_Task directions_
From the first line of the data down to and including the line with "from mathutils.geometry import", copy everything exactly, leaving out pictures.

_Provided data_

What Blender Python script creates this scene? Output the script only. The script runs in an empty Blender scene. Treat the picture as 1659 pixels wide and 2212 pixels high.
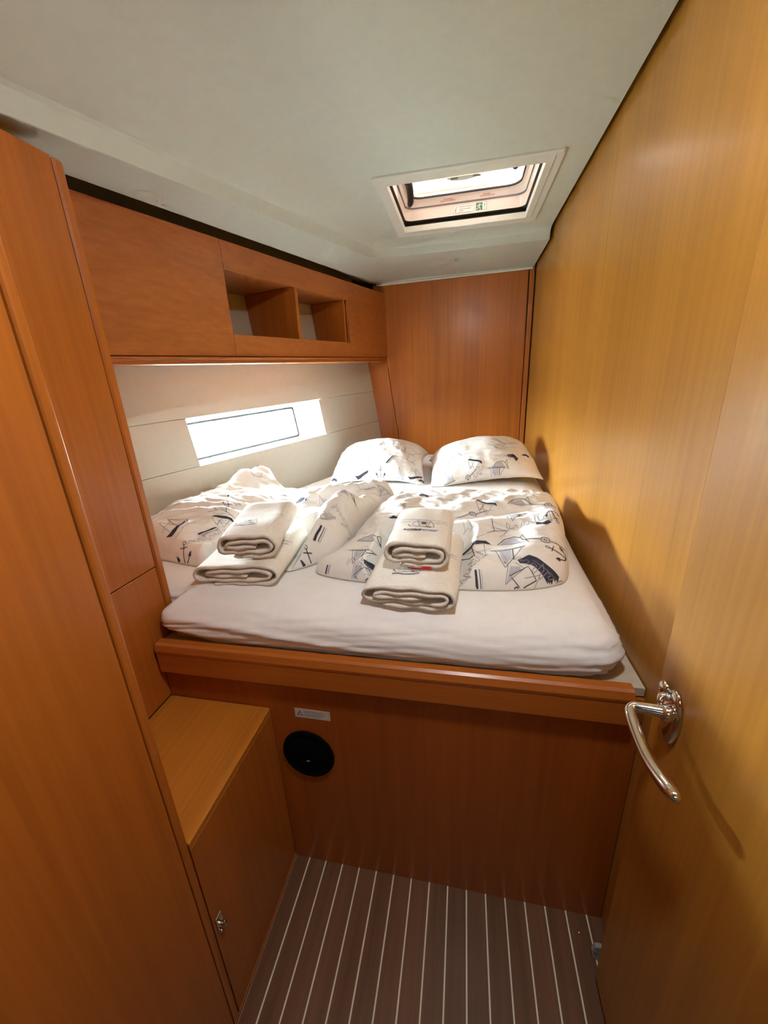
import bpy, bmesh, math, random
from mathutils import Vector, Matrix, noise
from mathutils.geometry import tessellate_polygon

random.seed(7)
scene = bpy.context.scene
COL = scene.collection

# ------------------------------------------------------------------ camera
cam_d = bpy.data.cameras.new('camera')
cam = bpy.data.objects.new('camera', cam_d)
COL.objects.link(cam)
R0 = Vector((0.97993566, 0.19391232, -0.04608806))
R1 = Vector((0.01851403, -0.31879165, -0.94764398))
R2 = Vector((-0.19845234, 0.92777686, -0.3159854))
cam.matrix_world = Matrix(((R0.x, -R1.x, -R2.x, 0.0), (R0.y, -R1.y, -R2.y, 0.0), (R0.z, -R1.z, -R2.z, 1.4), (0, 0, 0, 1)))
cam_d.sensor_fit = 'HORIZONTAL'
cam_d.sensor_width = 36.0
cam_d.lens = 36.0 * 835.25 / 1659.0
cam_d.clip_start = 0.02
scene.camera = cam

# ------------------------------------------------------------------ daylight
SKY = 76.0
LAMP = 84.0          # dome lamp inside the door
world = bpy.data.worlds.new('overcast_sky')
scene.world = world
world.use_nodes = True
wn = world.node_tree
wn.nodes.clear()
w_out = wn.nodes.new('ShaderNodeOutputWorld')
w_bg = wn.nodes.new('ShaderNodeBackground')
w_tc = wn.nodes.new('ShaderNodeTexCoord')
w_sep = wn.nodes.new('ShaderNodeSeparateXYZ')
w_ramp = wn.nodes.new('ShaderNodeValToRGB')
w_ramp.color_ramp.elements[0].position = 0.46
w_ramp.color_ramp.elements[0].color = (0.13, 0.15, 0.14, 1)     # harbour water
w_ramp.color_ramp.elements[1].position = 0.60
w_ramp.color_ramp.elements[1].color = (0.86, 0.96, 1.06, 1)      # bright overcast
w_map = wn.nodes.new('ShaderNodeMapRange')
w_map.inputs['From Min'].default_value = -1
w_map.inputs['From Max'].default_value = 1
wn.links.new(w_tc.outputs['Generated'], w_sep.inputs[0])
wn.links.new(w_sep.outputs['Z'], w_map.inputs['Value'])
wn.links.new(w_map.outputs[0], w_ramp.inputs[0])
wn.links.new(w_ramp.outputs[0], w_bg.inputs[0])
w_bg.inputs[1].default_value = SKY
wn.links.new(w_bg.outputs[0], w_out.inputs[0])

def portal(name, loc, direction, sx, sy, up='Y'):
    d = bpy.data.lights.new(name, 'AREA')
    d.shape = 'RECTANGLE'
    d.size, d.size_y = sx, sy
    d.cycles.is_portal = True
    o = bpy.data.objects.new(name, d)
    o.location = loc
    o.rotation_euler = Vector(direction).to_track_quat('-Z', up).to_euler()
    COL.objects.link(o)
    return o

scene.view_settings.view_transform = 'Standard'
scene.view_settings.look = 'None'
scene.view_settings.gamma = 1.0
scene.view_settings.use_curve_mapping = False
scene.view_settings.exposure = 1.45
scene.cycles.use_denoising = True
scene.cycles.max_bounces = 6
scene.cycles.diffuse_bounces = 5
scene.cycles.glossy_bounces = 3
scene.cycles.use_adaptive_sampling = True
scene.cycles.adaptive_threshold = 0.1
scene.cycles.adaptive_min_samples = 16
scene.cycles.transparent_max_bounces = 12
scene.cycles.sample_clamp_indirect = 8.0
scene.cycles.caustics_reflective = False
scene.cycles.caustics_refractive = False

# ------------------------------------------------------------------ materials
def new_mat(name):
    m = bpy.data.materials.new(name)
    m.use_nodes = True
    b = m.node_tree.nodes['Principled BSDF']
    return m, m.node_tree, b

def plain(name, col, rough=0.5, metal=0.0, coat=0.0, noise_amt=0.06, nscale=40.0, bump=0.0, bscale=200.0, sheen=0.0):
    m, t, b = new_mat(name)
    b.inputs['Roughness'].default_value = rough
    b.inputs['Metallic'].default_value = metal
    b.inputs['Coat Weight'].default_value = coat
    b.inputs['Coat Roughness'].default_value = 0.15
    if sheen:
        b.inputs['Sheen Weight'].default_value = sheen
        b.inputs['Sheen Roughness'].default_value = 0.5
    tc = t.nodes.new('ShaderNodeTexCoord')
    nz = t.nodes.new('ShaderNodeTexNoise')
    nz.inputs['Scale'].default_value = nscale
    nz.inputs['Detail'].default_value = 4
    rp = t.nodes.new('ShaderNodeValToRGB')
    k0, k1 = 1 - noise_amt, 1 + noise_amt
    rp.color_ramp.elements[0].position = 0.3
    rp.color_ramp.elements[1].position = 0.7
    rp.color_ramp.elements[0].color = (col[0] * k0, col[1] * k0, col[2] * k0, 1)
    rp.color_ramp.elements[1].color = (min(1, col[0] * k1), min(1, col[1] * k1), min(1, col[2] * k1), 1)
    t.links.new(tc.outputs['Object'], nz.inputs['Vector'])
    t.links.new(nz.outputs['Fac'], rp.inputs[0])
    t.links.new(rp.outputs[0], b.inputs['Base Color'])
    if bump:
        n2 = t.nodes.new('ShaderNodeTexNoise')
        n2.inputs['Scale'].default_value = bscale
        n2.inputs['Detail'].default_value = 3
        bp = t.nodes.new('ShaderNodeBump')
        bp.inputs['Strength'].default_value = bump
        bp.inputs['Distance'].default_value = 0.002
        t.links.new(tc.outputs['Object'], n2.inputs['Vector'])
        t.links.new(n2.outputs['Fac'], bp.inputs['Height'])
        t.links.new(bp.outputs[0], b.inputs['Normal'])
    return m

def wood(name, base, grain='Z', rough=0.36, contrast=0.15, coat=0.24, fine=70.0):
    m, t, b = new_mat(name)
    tc = t.nodes.new('ShaderNodeTexCoord')
    mp = t.nodes.new('ShaderNodeMapping')
    s = {'X': (1.6, fine, fine), 'Y': (fine, 1.6, fine), 'Z': (fine, fine, 1.6)}[grain]
    mp.inputs['Scale'].default_value = s
    nz = t.nodes.new('ShaderNodeTexNoise')
    nz.inputs['Scale'].default_value = 1.0
    nz.inputs['Detail'].default_value = 5
    nz.inputs['Roughness'].default_value = 0.6
    mp2 = t.nodes.new('ShaderNodeMapping')
    s2 = {'X': (0.5, 7, 7), 'Y': (7, 0.5, 7), 'Z': (7, 7, 0.5)}[grain]
    mp2.inputs['Scale'].default_value = s2
    nz2 = t.nodes.new('ShaderNodeTexNoise')
    nz2.inputs['Scale'].default_value = 1.0
    nz2.inputs['Detail'].default_value = 2
    mx = t.nodes.new('ShaderNodeMix')
    mx.data_type = 'FLOAT'
    mx.inputs['Factor'].default_value = 0.45
    rp = t.nodes.new('ShaderNodeValToRGB')
    k0, k1 = 1 - contrast * 1.3, 1 + contrast
    rp.color_ramp.elements[0].position = 0.33
    rp.color_ramp.elements[1].position = 0.67
    rp.color_ramp.elements[0].color = (base[0] * k0, base[1] * k0 * 0.97, base[2] * k0 * 0.92, 1)
    rp.color_ramp.elements[1].color = (base[0] * k1, base[1] * k1 * 1.03, base[2] * k1 * 1.06, 1)
    t.links.new(tc.outputs['Object'], mp.inputs[0])
    t.links.new(tc.outputs['Object'], mp2.inputs[0])
    t.links.new(mp.outputs[0], nz.inputs['Vector'])
    t.links.new(mp2.outputs[0], nz2.inputs['Vector'])
    t.links.new(nz.outputs['Fac'], mx.inputs['A'])
    t.links.new(nz2.outputs['Fac'], mx.inputs['B'])
    t.links.new(mx.outputs['Result'], rp.inputs[0])
    t.links.new(rp.outputs[0], b.inputs['Base Color'])
    bp = t.nodes.new('ShaderNodeBump')
    bp.inputs['Strength'].default_value = 0.06
    bp.inputs['Distance'].default_value = 0.001
    t.links.new(nz.outputs['Fac'], bp.inputs['Height'])
    t.links.new(bp.outputs[0], b.inputs['Normal'])
    b.inputs['Roughness'].default_value = rough
    b.inputs['Specular IOR Level'].default_value = 0.35
    b.inputs['Coat Weight'].default_value = coat
    b.inputs['Coat Roughness'].default_value = 0.22
    return m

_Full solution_
What Blender Python script creates this scene? Output the script only. The script runs in an empty Blender scene. Treat the picture as 1659 pixels wide and 2212 pixels high.
import bpy, bmesh, math, random
from mathutils import Vector, Matrix, noise
from mathutils.geometry import tessellate_polygon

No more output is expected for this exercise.